Hello All!
Just a curious question about nightly procedures and efficiency. For our organization, We have a large and HIGHLY customized procedure/nightly job that takes approximately 1 - 1.5 minutes to run every night (never more than 2 minutes). Our database is on the smaller side (relative to the Tessitura community at large), and we have basically a 4 hour window from about 2:00 AM - 6:00 AM where we can pretty much guarantee no transactions are taking place on our website, even during our busiest days of the year, and I did an assessment of sales and website activity in our database just to verify that. If anything, I could probably push that window wider if I needed to do so. But point is, it can be like that out here in Indiana; people sleep during the night time. So naturally, I schedule all of our nightly jobs in that window, and I have more than plenty of window remaining even with all the jobs I have in place.
This procedure was half-written by me, updating a bunch of stuff that was already in there prior to my taking over the database. There is a sizable chunk in there that is written with what is probably some reasonably inefficient SQL that nevertheless returns the correct results. Now, the perfectionist in me thinks "I should rewrite that so I can potentially save up to 30 seconds of runtime AND get rid of inefficient code". On the other hand, that would be a decent chunk of work, and it is currently impacting our business not at all.
Just curious if anyone else would feel the desire to rewrite that section, or if I should get put my head down and get back to work on more important things. But, as someone who DID sort of back in to this position, as many of you have as well, I am just generally curious for any general thoughts about how much you focus on efficiency in your nightly jobs, or, if it is indeed routine to leave things alone as long as they are not getting in the way of anything else. And again, yes, I know that a 1.5 minute job is hardly a large concern.
John
We used to run jobs (and scheduled reports) that took half an hour or more. I got used to scheduling nightly sales reports a half hour apart because they would step on each other and fail.
I've aggressively tried to rein all of these in during my tenure, eliminated all looping nightly jobs (imagine running a loop over all 500k constituents...), and made other major efficiency improvements in custom reporting. And I'm thrilled to say that now most of them complete in...about 2 minutes or less.

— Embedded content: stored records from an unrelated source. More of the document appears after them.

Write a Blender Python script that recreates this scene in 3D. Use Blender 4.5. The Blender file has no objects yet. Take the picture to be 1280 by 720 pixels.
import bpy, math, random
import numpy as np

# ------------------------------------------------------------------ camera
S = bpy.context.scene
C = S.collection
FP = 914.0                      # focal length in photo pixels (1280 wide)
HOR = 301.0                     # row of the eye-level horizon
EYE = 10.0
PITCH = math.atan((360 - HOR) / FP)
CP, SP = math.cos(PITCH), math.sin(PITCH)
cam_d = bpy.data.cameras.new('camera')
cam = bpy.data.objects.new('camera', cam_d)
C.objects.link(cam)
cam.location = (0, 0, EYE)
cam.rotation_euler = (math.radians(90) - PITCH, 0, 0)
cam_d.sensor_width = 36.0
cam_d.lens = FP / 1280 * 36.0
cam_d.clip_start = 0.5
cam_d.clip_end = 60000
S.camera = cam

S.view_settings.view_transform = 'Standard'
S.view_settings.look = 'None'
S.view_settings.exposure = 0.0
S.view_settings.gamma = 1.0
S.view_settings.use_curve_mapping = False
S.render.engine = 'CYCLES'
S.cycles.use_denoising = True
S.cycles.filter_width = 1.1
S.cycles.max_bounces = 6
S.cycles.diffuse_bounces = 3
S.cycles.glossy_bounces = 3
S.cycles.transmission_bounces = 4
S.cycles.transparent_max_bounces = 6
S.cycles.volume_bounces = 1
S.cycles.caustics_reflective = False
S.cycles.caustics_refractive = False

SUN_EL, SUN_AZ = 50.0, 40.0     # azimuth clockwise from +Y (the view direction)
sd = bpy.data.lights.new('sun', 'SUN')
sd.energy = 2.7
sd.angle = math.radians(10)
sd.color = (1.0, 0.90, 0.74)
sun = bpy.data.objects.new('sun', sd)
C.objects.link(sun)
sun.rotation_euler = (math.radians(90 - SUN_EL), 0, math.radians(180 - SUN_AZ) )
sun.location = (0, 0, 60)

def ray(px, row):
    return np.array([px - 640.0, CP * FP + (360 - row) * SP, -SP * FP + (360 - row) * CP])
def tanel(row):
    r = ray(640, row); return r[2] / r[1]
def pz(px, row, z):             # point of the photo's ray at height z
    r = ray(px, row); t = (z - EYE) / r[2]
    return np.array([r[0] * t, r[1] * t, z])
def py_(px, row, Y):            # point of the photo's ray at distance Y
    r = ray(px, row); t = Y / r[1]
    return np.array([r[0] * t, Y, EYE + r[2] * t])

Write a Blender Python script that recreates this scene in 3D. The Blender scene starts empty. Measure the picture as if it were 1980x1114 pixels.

I would say, "not a top priority, but don't discount the value of learning experience." Efficiency improvements might not mean much initially in this case, but could count as important future-proofing. It's also possible that a re-write might make the code more maintainable in the future. And you might also come across an issue that has occasionally hit me, which was that writing more clear and maintainable code wound up coming at an efficiency cost.
I find it easier to have one job per schedule, and have multiple tasks in each job. For example, my nightly job has over 30 steps, and they each run consecutively so I don't have to worry about them overlapping.
Definitely recommended for jobs. Also, it's often a good idea to be sure that jobs will run in the right order (ex: apply constituencies, then compute rankings).